Ni más ni menos que me encontraba en un confuso espacio físico no del todo cerrado, en el que de pronto se produjo una algarabía difícil de descifrar, y más si se está sometido, como era mi caso, al caprichoso dictado de lo onírico. Pronto advertí que allí había un poderoso enemigo que arremetía contra los redactores de un periódico sin perfil definido. Es decir, en ningún momento tuve conciencia de que estuviera en el 'Mundo Diario' o en 'El Periódico de Catalunya', que han sido prácticamente los dos diarios en los que he desarrollado mi profesión. En esos dos diarios precisamente viví noticias tan dramáticas como la matanza de los abogados laboralistas de la madrileña calle de Atocha en enero de 1977 y el maldito 23-F. Y a pesar del miedo que pasé ante la posibilidad de que la extrema derecha hiciese de las suyas con algunos de nosotros, no hubo sueños como el que tuve la otra noche.
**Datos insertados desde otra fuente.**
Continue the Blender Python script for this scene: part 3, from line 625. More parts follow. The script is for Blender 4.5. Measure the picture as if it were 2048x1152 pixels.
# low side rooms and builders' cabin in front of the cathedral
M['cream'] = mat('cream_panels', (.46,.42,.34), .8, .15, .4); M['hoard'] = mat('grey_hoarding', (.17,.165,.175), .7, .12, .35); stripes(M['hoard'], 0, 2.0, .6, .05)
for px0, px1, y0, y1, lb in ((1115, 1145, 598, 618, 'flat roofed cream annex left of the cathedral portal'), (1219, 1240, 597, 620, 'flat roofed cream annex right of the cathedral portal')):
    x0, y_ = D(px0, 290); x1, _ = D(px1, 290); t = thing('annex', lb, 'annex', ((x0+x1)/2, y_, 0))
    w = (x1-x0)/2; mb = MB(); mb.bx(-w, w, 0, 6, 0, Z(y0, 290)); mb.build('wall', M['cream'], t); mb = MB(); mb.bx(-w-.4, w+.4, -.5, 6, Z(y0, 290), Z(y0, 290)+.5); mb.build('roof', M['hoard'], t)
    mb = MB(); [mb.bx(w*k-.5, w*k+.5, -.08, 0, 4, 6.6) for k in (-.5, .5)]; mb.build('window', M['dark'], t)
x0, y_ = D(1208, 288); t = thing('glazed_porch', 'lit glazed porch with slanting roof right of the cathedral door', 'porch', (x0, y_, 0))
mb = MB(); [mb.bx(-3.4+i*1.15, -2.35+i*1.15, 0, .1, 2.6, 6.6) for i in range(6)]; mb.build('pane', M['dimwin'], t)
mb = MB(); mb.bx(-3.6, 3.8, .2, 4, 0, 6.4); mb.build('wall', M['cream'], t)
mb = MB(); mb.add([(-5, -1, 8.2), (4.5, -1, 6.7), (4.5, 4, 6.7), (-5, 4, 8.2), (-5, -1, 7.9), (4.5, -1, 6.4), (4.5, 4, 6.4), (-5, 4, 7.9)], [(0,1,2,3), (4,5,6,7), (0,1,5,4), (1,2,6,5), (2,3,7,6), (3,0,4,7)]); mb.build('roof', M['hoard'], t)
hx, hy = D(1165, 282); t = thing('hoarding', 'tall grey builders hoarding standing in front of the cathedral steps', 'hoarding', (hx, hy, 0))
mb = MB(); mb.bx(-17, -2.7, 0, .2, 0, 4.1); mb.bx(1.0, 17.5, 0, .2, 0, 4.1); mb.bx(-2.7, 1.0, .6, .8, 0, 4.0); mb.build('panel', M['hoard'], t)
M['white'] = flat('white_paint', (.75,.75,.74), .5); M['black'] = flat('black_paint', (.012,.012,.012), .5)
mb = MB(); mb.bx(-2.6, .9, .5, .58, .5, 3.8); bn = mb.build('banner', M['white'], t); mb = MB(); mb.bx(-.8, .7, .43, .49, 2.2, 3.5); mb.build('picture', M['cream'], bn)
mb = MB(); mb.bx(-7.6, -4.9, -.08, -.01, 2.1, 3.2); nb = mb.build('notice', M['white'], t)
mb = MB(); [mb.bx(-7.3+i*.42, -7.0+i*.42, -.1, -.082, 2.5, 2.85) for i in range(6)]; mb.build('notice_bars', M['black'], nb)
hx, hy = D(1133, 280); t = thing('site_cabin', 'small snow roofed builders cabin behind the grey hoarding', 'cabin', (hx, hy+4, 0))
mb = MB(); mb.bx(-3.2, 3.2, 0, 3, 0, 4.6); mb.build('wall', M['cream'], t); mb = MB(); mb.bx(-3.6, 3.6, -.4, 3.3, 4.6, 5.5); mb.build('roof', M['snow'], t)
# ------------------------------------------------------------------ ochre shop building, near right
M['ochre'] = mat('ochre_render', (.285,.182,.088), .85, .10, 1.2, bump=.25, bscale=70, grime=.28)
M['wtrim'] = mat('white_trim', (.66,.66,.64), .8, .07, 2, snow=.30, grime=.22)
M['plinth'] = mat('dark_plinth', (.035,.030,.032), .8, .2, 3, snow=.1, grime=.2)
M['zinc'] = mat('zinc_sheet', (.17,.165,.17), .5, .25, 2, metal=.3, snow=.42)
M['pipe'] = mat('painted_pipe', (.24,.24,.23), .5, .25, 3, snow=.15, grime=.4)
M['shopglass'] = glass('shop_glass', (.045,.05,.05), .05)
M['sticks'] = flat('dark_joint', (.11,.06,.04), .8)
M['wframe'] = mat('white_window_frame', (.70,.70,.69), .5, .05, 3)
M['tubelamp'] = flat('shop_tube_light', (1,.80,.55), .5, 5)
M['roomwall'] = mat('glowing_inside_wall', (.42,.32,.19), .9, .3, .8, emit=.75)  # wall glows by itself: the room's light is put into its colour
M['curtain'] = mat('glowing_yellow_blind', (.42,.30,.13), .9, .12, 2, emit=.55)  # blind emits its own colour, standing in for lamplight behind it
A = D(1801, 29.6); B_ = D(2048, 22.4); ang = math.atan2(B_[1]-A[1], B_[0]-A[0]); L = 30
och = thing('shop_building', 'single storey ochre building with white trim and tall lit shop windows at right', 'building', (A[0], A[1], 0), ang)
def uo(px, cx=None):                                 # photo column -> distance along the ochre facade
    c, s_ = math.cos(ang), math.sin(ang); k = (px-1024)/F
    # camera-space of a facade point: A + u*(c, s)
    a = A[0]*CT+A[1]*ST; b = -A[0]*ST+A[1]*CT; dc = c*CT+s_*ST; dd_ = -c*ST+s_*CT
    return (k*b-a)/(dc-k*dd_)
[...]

Que el ataque del enemigo de mi pesadilla iba en serio lo demuestra que los periodistas corríamos de un lado a otro para esquivar el bombardeo. Porque, amigas y amigos, caían bombas. Quienes me rodeaban eran rostros familiares, pero sin los rasgos precisos para que pudiera identificarlos. Recuerdo perfectamente que busqué cobijo debajo de una mesa y que alguien a mi alrededor informó de que la ofensiva enemiga ya había causado 150 muertos. He de confesar que yo no vi muerto alguno y que pensé --palabra de honor-- que el dato podía ser falso o estar hinchado. Pero también estoy seguro de que en el sueño no me vino a la mente la necesidad de contrastar semejante dato con dos o tres fuentes (tal vez porque en esos momentos era más que probable que en vez de fuentes hubiera cadáveres).
A las cuatro de la madrugada desperté. Sé la hora porque miré el reloj mientras suspiraba aliviado. Lo único que lamenté de la interrupción de la pesadilla fue no haber podido identificar a los terroristas enemigos y comprobar si algún antiguo periodista metido luego a empresario sin escrúpulos estaba entre ellos.